While Geelani has been under house arrest intermittently over several years, the Mirwaiz came under the restrictions on August 4, the day before key provisions of Article 370 were scrapped.

Geelani, the Mirwaiz and J&K Liberation Front chairman Yasin Malik have been leading the pro-independence movement since 2016. Malik is languishing in Tihar jail.

Geelani has, in particular, shut Kashmir down on hundreds of occasions on various issues but has not voiced a murmur of protest this time.

The popular perception is that he and the Mirwaiz have avoided protests as the price could be high this time. The National Investigation Agency has launched a crackdown on separatist leaders as part of a terror-funding probe, and summoned the sons of Geelani and the Mirwaiz for questioning sometime before the August 5 clampdown.

Journalists are barred from entering the two leaders’ homes. However, a policeman posted outside Geelani’s house said his children, who live elsewhere, have free access to his home and so have his domestic hands.

“No one else can go in,” the policeman said. Sources, however, said some people had managed to enter, disguised as his relatives.

A person who did so in September said he had found Geelani in “apparent good health”.

“He was sitting in a chair. I shook hands with him,” he said. A separatist leader, however, said Geelani was not keeping well.

The Mirwaiz has issued two statements since August 5, both times denying reports that he had signed a bond pledging to remain quiet to avoid detention in jail. Neither statement had a word on Article 370 or the clampdown.

On one occasion, some journalists had received an email --- which they accessed at the government media centre --- from the Hurriyat inviting them to a news conference at Geelani’s home but the forces prevented their entry. Barring a few exceptions, the Internet is suspended in the Valley, and it’s not clear whether Geelani was behind the invitation.

Sehrai, whose son Junaid, an MBA graduate, joined the militants last year, said he too had been under house arrest since August 5.

He said a policeman was posted at his house during daytime but left by evening. The Telegraph found no cops at the house and no obstructions to meeting Sehrai. A neighbour said the restrictions on Sehrai had been lifted recently.

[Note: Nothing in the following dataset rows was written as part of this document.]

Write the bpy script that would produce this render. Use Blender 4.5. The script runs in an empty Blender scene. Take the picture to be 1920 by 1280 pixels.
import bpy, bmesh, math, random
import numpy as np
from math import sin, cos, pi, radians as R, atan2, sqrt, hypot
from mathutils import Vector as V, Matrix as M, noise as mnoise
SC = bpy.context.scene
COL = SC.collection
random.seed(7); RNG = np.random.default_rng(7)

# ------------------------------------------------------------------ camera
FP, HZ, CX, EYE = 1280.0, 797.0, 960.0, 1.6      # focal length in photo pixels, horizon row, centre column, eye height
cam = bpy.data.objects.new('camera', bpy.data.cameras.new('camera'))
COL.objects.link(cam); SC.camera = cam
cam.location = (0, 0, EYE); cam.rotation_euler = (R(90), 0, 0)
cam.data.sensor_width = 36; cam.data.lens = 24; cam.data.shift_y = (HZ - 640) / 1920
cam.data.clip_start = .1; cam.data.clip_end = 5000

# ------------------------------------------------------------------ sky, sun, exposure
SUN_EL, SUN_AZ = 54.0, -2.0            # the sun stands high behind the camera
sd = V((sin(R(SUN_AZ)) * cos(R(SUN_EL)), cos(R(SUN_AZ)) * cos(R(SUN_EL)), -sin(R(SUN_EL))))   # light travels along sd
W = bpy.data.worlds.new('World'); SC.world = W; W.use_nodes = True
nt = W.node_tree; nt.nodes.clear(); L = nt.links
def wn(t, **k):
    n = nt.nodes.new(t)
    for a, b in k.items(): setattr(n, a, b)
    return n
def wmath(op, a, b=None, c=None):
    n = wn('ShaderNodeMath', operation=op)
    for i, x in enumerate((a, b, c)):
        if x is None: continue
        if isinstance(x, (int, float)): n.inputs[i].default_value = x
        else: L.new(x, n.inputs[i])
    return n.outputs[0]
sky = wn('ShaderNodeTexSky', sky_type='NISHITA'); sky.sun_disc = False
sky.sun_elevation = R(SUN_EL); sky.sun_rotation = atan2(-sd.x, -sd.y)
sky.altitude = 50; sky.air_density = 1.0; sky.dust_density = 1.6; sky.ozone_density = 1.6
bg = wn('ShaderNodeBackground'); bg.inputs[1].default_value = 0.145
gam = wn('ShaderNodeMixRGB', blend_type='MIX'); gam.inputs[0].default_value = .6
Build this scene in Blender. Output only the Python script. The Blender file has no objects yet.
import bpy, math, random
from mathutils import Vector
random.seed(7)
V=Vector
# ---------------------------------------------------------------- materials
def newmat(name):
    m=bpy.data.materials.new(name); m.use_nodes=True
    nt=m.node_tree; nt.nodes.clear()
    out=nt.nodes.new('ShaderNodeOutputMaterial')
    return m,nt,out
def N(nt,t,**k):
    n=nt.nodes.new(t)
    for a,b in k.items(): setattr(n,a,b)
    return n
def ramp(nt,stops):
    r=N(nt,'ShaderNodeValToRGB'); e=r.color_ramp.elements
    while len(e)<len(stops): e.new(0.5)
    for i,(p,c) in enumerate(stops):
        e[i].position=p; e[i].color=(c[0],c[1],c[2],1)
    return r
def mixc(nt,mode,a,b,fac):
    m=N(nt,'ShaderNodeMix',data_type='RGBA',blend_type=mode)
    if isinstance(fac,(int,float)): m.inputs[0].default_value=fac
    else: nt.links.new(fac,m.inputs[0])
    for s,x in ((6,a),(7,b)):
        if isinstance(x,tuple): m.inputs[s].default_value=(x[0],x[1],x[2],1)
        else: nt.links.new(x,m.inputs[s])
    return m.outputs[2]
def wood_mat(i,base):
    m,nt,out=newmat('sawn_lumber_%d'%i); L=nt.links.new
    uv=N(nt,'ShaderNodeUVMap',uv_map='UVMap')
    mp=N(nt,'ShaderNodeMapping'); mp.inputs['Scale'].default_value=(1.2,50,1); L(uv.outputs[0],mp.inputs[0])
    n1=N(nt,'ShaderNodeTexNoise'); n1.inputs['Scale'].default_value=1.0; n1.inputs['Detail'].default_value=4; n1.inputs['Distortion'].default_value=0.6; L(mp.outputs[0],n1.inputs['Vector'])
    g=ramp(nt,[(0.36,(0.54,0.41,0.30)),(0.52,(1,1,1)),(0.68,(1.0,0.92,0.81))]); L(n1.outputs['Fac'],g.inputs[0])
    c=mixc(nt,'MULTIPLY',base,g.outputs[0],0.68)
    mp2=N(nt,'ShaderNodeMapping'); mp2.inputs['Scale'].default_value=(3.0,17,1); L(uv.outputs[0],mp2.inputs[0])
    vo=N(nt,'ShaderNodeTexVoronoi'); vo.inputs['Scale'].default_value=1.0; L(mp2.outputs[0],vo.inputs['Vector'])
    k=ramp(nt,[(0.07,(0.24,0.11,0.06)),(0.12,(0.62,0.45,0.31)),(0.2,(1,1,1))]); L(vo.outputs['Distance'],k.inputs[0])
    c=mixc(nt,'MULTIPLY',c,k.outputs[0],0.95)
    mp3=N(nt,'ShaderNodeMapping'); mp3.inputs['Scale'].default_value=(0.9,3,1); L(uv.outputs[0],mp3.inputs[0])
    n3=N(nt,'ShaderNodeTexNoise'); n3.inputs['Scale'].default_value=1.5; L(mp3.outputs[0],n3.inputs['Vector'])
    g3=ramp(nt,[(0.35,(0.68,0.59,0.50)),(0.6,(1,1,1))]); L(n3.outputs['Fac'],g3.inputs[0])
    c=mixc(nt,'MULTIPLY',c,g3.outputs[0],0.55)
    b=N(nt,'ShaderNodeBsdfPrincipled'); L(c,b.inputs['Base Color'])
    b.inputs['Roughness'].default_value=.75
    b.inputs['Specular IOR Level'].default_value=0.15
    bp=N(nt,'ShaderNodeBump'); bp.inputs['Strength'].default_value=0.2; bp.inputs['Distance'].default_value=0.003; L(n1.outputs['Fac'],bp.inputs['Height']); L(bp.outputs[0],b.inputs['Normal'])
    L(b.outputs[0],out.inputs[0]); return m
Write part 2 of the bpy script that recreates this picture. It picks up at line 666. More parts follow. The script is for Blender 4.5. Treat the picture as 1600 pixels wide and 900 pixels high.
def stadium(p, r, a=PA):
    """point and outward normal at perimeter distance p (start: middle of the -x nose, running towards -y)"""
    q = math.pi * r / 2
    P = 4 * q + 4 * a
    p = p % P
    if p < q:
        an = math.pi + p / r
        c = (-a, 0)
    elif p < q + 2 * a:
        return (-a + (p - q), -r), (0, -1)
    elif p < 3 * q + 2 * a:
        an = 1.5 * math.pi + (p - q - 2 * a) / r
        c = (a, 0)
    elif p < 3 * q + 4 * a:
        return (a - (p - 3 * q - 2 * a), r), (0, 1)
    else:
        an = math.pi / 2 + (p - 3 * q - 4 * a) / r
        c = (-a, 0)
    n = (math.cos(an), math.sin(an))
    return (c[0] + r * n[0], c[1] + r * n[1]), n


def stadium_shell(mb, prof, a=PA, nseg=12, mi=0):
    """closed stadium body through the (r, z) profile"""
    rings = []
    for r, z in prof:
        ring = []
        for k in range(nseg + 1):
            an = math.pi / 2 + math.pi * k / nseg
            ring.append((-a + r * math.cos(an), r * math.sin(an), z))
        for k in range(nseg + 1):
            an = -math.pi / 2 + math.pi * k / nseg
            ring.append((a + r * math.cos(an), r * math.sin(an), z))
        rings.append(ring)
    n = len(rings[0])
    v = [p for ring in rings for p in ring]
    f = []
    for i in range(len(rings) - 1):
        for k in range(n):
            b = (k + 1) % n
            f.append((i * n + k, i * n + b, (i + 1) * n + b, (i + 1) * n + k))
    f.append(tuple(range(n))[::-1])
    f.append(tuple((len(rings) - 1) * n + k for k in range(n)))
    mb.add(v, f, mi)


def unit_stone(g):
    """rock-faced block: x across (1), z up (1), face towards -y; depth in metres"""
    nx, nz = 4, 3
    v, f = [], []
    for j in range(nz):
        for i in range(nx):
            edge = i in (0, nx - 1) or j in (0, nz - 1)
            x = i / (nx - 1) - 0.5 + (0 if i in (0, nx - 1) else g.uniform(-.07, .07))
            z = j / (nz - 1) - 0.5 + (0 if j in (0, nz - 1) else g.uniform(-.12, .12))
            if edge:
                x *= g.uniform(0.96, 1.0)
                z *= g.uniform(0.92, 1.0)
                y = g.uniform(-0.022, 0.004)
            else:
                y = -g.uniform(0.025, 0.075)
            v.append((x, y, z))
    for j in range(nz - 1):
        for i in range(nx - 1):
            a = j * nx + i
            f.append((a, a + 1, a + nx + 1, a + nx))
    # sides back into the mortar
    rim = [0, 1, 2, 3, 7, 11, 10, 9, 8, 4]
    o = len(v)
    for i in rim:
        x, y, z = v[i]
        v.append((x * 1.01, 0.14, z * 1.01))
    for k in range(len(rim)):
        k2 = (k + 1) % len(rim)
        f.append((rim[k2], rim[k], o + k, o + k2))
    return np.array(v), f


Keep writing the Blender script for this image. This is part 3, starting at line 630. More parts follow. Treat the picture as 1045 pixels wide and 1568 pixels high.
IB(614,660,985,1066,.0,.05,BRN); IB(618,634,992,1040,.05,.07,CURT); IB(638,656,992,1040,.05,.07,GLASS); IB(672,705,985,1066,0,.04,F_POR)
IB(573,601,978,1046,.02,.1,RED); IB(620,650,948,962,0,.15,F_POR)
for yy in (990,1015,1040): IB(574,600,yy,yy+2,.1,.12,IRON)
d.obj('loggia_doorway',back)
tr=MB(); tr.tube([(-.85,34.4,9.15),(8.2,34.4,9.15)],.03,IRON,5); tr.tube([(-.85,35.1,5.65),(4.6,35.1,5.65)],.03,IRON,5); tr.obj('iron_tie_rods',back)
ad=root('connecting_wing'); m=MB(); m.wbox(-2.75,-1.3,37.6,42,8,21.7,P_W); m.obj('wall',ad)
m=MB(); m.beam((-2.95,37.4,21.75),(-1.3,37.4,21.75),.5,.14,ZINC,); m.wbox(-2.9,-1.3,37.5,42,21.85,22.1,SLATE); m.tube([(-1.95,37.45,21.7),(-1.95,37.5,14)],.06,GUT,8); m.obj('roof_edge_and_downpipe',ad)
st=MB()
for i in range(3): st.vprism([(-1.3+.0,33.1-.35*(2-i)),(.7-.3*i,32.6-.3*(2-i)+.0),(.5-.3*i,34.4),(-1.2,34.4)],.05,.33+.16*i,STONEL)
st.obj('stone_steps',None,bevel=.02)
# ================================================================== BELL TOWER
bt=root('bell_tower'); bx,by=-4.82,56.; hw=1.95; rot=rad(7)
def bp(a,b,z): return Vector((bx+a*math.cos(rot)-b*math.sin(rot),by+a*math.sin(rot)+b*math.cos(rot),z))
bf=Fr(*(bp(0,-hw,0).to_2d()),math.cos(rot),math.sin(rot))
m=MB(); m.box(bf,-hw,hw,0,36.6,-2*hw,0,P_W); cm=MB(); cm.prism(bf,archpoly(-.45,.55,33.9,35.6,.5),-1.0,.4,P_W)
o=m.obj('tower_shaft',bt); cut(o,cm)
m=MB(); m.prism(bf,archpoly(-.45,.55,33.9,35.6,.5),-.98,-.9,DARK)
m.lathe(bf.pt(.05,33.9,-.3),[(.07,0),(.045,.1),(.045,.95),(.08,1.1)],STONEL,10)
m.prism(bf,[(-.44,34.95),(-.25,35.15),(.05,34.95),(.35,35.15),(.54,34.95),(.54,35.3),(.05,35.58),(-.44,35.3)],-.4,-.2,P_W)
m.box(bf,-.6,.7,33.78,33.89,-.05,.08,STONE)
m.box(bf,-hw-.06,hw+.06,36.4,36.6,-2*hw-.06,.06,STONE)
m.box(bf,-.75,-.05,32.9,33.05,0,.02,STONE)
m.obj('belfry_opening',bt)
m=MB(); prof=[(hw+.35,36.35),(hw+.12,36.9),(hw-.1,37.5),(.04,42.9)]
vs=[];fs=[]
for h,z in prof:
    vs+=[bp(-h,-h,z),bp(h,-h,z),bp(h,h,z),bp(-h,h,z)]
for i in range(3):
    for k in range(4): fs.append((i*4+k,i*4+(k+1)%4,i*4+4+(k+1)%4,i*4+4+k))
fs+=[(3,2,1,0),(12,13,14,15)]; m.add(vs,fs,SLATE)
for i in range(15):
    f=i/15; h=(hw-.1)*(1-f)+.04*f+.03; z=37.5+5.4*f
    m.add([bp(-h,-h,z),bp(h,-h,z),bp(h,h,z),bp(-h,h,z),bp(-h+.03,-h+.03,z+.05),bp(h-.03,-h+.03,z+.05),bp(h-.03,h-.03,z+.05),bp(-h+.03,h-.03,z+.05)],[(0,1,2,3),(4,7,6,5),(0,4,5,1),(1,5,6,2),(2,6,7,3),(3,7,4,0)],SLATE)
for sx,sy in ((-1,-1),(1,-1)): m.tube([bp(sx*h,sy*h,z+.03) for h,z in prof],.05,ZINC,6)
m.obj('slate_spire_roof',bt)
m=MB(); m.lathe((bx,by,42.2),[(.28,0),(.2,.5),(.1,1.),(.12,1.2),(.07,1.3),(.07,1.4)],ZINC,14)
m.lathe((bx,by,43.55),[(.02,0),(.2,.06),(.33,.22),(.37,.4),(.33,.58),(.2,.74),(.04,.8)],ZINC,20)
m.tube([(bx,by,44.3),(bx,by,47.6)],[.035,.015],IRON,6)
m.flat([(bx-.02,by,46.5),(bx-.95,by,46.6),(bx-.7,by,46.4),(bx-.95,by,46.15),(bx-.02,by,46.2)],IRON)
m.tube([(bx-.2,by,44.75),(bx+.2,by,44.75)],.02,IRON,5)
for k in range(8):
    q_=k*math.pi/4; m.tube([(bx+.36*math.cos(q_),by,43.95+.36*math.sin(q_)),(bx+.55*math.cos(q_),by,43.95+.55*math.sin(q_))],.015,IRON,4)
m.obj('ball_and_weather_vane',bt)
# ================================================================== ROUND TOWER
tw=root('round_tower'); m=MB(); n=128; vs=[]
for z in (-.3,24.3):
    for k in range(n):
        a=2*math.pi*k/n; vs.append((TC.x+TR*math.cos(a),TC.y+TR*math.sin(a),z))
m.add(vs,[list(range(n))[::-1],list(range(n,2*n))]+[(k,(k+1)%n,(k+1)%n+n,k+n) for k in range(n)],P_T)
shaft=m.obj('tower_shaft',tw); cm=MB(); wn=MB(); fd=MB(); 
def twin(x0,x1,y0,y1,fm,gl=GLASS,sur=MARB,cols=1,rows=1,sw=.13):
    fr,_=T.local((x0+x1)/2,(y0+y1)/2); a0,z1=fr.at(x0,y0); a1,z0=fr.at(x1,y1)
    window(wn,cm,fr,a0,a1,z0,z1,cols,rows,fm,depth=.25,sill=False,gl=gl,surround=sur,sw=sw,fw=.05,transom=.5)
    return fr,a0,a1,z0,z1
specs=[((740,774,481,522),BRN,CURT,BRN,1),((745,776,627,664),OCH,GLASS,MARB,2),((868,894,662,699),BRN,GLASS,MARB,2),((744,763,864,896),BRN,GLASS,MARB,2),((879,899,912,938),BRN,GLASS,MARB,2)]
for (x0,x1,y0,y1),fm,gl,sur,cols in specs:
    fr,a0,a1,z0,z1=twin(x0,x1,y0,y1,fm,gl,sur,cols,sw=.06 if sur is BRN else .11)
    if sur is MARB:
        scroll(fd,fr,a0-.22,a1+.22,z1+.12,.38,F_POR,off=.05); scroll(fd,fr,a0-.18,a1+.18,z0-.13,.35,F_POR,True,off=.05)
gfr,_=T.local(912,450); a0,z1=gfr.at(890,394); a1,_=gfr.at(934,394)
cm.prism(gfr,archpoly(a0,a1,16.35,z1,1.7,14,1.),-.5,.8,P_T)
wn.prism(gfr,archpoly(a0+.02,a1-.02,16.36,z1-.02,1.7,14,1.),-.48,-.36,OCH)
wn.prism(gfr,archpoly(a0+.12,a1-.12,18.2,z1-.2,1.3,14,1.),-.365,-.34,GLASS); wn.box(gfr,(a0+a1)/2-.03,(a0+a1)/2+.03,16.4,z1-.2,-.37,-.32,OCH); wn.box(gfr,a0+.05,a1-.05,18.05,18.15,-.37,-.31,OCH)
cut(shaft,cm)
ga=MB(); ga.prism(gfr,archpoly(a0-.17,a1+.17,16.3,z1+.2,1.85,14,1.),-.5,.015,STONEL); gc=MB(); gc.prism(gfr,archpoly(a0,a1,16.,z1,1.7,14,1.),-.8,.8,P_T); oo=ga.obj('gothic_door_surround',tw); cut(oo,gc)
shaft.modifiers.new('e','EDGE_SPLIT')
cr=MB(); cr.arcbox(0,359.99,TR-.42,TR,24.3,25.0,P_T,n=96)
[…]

Sehrai admitted that he too had not issued a single statement after August 5, reasoning the media might not publish any. The local newspapers have been carrying only the government version of events, apparently out of fear.

Pressed on why he had chosen silence, Sehrai said the initiative should have come from Geelani or the Mirwaiz as they had been issuing “protest calendars” all these years. He said he had had no contact with either and that when he had reached out to men close to them, there was “no response”.

He praised the people for carrying on with the protests in the absence of their leaders.

Hundreds of mainstream politicians, including former chief ministers Omar Abdullah and Mehbooba Mufti, too are in jail while a third, Farooq Abdullah, is confined at home under a law that allows long periods of detention without trial.

Sehri initially appeared indifferent to the scrapping of the special status but later claimed it was a “brazen onslaught” that violated India’s Constitution. “But you don’t ask us about the parts (Articles 370 or 35A). We believe in the full thing --- which is that Kashmir’s accession is not final.”

The separatists seem to be making a quiet effort to justify their silence on the ground that the provisions revoked were part of the Indian Constitution and, therefore, concerned only the pro-India camp. But all these separatists had earlier warned of serious repercussions if these provisions were touched.

Sehrai was surprised at the visit by journalists after “more than three months” and asked whether they had come at somebody’s behest, an allusion to government agencies.